Parallèlement, l’organisation prie instamment dans ce courrier les autorités turques d’enquêter sur toutes les allégations faisant état de recours excessif à la force par des membres des forces de l’ordre ayant tué des manifestants lors des opérations de maîtrise des manifestations violentes. Si de telles allégations se révèlent vraies, il faudra veiller à ce que les auteurs de ces agissements soient déférés à la justice. Amnesty International a également demandé aux autorités de veiller à ce que les dispositions du Code de conduite pour les responsables de l’application des lois (ONU) et les Principes de base sur le recours à la force et l’utilisation des armes à feu par les responsables de l’application des lois (ONU) soient respectées pour toutes les opérations de maintien de l’ordre pendant les manifestations, que celles-ci soient violentes ou non.

Un recul du recours à la torture ayant été constaté ces dernières années, en particulier dans la région de Diyarbakir, Amnesty International a été particulièrement troublée par les allégations selon lesquelles des détenus auraient été torturés ou maltraités en étant, par exemple, frappés, menacés de mort ou déshabillés puis aspergés d’eau froide. Des informations ont également fait état d’irrégularités dans les arrestations et d’avocats à qui des responsables de l’application des lois auraient empêché - par la force dans un cas - de voir des détenus.

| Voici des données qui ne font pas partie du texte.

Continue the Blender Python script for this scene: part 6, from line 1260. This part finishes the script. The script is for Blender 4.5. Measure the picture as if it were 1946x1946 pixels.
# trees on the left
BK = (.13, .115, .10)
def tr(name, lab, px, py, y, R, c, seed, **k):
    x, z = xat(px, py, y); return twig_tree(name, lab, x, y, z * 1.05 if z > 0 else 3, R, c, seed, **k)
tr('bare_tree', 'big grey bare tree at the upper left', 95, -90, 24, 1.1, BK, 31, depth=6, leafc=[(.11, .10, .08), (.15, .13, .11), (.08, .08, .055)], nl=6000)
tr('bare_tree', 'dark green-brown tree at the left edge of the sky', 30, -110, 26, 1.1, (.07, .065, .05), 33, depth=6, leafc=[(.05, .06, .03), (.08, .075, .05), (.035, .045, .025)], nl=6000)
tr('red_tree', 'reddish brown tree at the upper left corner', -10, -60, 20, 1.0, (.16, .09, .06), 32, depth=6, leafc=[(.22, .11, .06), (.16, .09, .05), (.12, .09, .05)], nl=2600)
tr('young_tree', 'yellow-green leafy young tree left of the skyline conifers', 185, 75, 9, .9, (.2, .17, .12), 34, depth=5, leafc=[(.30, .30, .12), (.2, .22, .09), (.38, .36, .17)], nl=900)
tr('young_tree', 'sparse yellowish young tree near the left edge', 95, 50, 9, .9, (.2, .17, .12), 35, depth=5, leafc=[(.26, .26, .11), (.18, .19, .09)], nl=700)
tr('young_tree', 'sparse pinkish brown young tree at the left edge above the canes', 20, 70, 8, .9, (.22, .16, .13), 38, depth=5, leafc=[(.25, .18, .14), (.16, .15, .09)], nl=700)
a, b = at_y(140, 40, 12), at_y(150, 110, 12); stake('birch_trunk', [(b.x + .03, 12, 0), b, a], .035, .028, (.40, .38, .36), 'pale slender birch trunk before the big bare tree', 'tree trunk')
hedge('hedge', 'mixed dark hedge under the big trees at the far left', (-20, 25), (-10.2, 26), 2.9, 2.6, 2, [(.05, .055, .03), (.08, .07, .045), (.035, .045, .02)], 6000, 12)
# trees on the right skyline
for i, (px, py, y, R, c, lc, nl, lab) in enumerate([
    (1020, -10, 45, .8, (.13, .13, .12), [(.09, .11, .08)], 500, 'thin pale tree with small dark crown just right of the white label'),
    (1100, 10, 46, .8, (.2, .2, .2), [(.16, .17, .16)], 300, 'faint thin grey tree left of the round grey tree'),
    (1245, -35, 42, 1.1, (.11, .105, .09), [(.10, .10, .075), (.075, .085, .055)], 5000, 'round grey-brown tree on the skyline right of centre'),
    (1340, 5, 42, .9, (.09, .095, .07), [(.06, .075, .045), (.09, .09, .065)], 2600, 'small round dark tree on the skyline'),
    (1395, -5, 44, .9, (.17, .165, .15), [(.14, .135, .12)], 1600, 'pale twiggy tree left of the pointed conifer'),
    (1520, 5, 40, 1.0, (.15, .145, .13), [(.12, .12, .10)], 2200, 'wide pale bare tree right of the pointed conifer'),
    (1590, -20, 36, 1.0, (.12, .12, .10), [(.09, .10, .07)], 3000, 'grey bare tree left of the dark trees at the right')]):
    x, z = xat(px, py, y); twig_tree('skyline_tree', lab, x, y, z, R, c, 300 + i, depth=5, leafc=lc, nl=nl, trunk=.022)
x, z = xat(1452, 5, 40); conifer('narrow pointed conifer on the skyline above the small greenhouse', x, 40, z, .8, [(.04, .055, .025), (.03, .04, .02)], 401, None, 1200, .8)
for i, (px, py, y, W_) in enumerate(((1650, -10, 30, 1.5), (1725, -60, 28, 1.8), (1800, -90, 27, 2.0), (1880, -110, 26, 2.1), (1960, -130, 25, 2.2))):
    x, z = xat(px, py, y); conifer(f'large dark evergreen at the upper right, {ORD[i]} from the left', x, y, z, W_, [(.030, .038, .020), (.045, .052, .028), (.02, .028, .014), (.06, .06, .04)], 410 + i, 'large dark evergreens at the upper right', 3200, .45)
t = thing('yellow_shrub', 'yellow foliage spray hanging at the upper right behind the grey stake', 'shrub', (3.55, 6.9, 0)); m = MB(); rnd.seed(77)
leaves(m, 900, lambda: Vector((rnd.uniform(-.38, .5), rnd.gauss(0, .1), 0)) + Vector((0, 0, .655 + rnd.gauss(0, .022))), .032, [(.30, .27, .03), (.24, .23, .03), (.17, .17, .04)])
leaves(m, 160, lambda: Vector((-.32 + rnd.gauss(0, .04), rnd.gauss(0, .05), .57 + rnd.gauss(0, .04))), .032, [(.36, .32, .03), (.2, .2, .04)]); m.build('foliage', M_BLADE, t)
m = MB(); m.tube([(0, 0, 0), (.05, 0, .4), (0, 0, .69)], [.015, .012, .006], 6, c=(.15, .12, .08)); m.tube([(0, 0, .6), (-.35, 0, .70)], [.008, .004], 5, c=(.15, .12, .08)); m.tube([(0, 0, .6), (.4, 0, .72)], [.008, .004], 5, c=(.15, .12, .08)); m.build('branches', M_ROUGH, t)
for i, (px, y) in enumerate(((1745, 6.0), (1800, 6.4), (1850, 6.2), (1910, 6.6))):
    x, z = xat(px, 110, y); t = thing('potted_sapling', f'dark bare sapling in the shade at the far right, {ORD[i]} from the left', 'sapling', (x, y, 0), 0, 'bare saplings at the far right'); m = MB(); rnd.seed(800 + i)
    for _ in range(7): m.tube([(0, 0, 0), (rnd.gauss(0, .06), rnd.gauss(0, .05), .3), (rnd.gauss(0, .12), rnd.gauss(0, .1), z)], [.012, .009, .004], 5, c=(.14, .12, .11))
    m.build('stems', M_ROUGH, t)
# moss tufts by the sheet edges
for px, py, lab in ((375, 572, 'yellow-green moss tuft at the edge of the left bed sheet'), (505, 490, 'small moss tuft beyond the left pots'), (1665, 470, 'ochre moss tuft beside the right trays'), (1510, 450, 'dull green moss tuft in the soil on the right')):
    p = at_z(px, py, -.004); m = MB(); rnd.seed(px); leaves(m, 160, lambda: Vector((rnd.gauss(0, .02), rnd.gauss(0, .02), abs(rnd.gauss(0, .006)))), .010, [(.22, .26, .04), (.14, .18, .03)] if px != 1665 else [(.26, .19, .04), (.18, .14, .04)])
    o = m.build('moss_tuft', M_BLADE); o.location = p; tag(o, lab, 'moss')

Amnesty International a appelé les autorités turques à respecter, dans le cadre de leur politique de « tolérance zéro » en matière de torture, les obligations internationales qui sont celles de la Turquie en tant qu’État partie à la Convention européenne de sauvegarde des droits de l’homme et des libertés fondamentales et à la Convention contre la torture et autres peines ou traitements cruels, inhumains ou dégradants. Elles devraient en particulier mener sans délai des enquêtes impartiales et exhaustives sur toutes ces plaintes et déférer à la justice les personnes soupçonnées d’être responsables d’actes de torture.

Au moment où Amnesty International a écrit aux autorités, 57 des 91 mineurs arrêtés pendant les événements de Diyarbakir étaient toujours détenus en attendant d’être jugés. Certains d’entre eux ont affirmé avoir été torturés ou maltraités en garde à vue, et leurs avocats pensent que leur arrestation a été entachée d’irrégularités. Amnesty International croit savoir que certains de ces mineurs pourraient être inculpés aux termes de dispositions du Code pénal turc relevant de la Loi antiterroriste, et qu’un des chefs d’accusation qui pourraient être prononcés est passible de la réclusion à perpétuité.

Amnesty International a demandé aux autorités turques d’étendre à tous les mineurs détenus la protection particulière dont ils doivent faire l’objet aux termes de la Convention des Nations unies relative aux droits de l’enfant, à laquelle la Turquie est un État partie. Les autorités devraient à ce titre mener sans délai des enquêtes impartiales et exhaustives sur les allégations de mauvais traitements ou de torture en garde à vue, libérer les mineurs aussi tôt que possible à moins qu’une détention prolongée ne soit réellement justifiée, et veiller à ce qu’aucune personne âgée de moins de dix-huit ans ne risque d’être inculpée d’une peine de réclusion à perpétuité sans possibilité de libération.

Amnesty International continue de surveiller la situation des droits humains en Turquie, en particulier dans le sud-est.